On January 16, 2020, Christopher Giancarlo, former Chair of the Commodity Futures Trading Commission (CFTC), along with Charles Giancarlo and Daniel Gorfine issued a press release to announce the creation of the Digital Dollar Project (the “Project”) in partnership with Accenture. The Project seeks to advance exploration of a United States CBDC. The press release states that, “a dollar CBDC would represent a third format of currency and, similar to paper currency, be backed by (and therefore be treated as a liability of) the Fed.” This would be a key distinction from tokenizing bank money, which is a liability of the issuing commercial bank.

As the first phase, the Project will consider initial designs and proposals for a U.S. dollar CBDC. To this end, it will enlist the participation of individual economists, business leaders, technologists, innovators, lawyers, academics, consumer advocates and ethicists.

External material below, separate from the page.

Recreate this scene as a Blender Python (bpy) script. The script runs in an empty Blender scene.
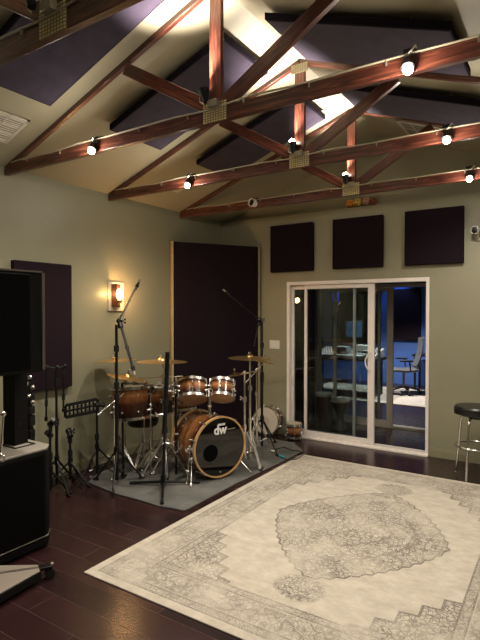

The research and public discussion is expected to focus on the potential advantages of a digital dollar, the possible avenues to advance U.S. digital dollar tokenization and the related implications on American and global economic and financial systems. The research outcomes will help design a framework for potential practical steps to establish a dollar CBDC.

To facilitate launching the Project, Christopher Giancarlo, Charles Giancarlo and Daniel Gorfine are establishing the Digital Dollar Foundation (the “Foundation”), a not-for-profit organization. The Foundation will help bring together an expert multi-stakeholder community to take maximum advantage of real world experience and the latest technological capabilities.  

Digital Dollar Project Use-Cases

Use-cases for a U.S. dollar CBDC are expected to include supporting retail, wholesale and international payments:

  • Retail payments: A U.S. digital dollar would allow for instantaneous peer-to-peer payments, while providing diversification of payment rails. It could be distributed to end-users through commercial banks and trusted payment intermediaries, thus offering additional mechanisms to ensure and facilitate financial inclusion.
  • Wholesale payments: A U.S. digital dollar would offer more diversified access to large value payments. It would also support the emergence of digital financial market infrastructures without having to rely on inter-bank clearance using central bank money to settle securities and other large value payments.
  • International payments: Using U.S. digital dollars in cross-border and offshore transactions would enable making digital payments in central bank money for remittances and large value payments, including the option to conduct offshore securities settlement. A digital dollar would reduce risks and address persistent deficiencies of the existing correspondent banking model, while advancing financial market integration.

Digital Dollar Project Key Principles

The Project will take into account a range of stakeholder views and needs, and aim to offer solutions that can be implemented by adhering to existing performance standards of U.S. financial infrastructure. Discrete pilots will precede the partial introduction of the dollar CBDC before broadly rolling out across all use cases. Such an introduction would adhere to the key principles outlined below:

  1. Ensuring real-world and inclusive benefits of a digital dollar, which will constitute a liability of the Federal Reserve and form an integral part of the monetary base, and subsequently be made broadly available;
  2. Preserving effectiveness of monetary policy and financial stability, while future-proofing the greenback;
  3. Ensuring requisite privacy and security in payments is preserved;
  4. Adhering to existing know-your-client / anti-money laundering (KYC/AML) requirements while distributing through regulated payment intermediaries and banks;
  5. Facilitating special provisions to on-board parts of the digitally excluded population;
  6. Enhancing economic policy insights through the transparency of digital payments;
  7. Offering comprehensive and seamless integration with the financial infrastructure including through connectivity to existing core banking and payment functions, custody solutions and electronic wallets;
  8. Developing best-in-class technology to support required digital currency functionalities;
  9. Collaborating with public and private stakeholders, leveraging private sector dynamism and innovation; and
  10. Offering flexible development and testing of project elements.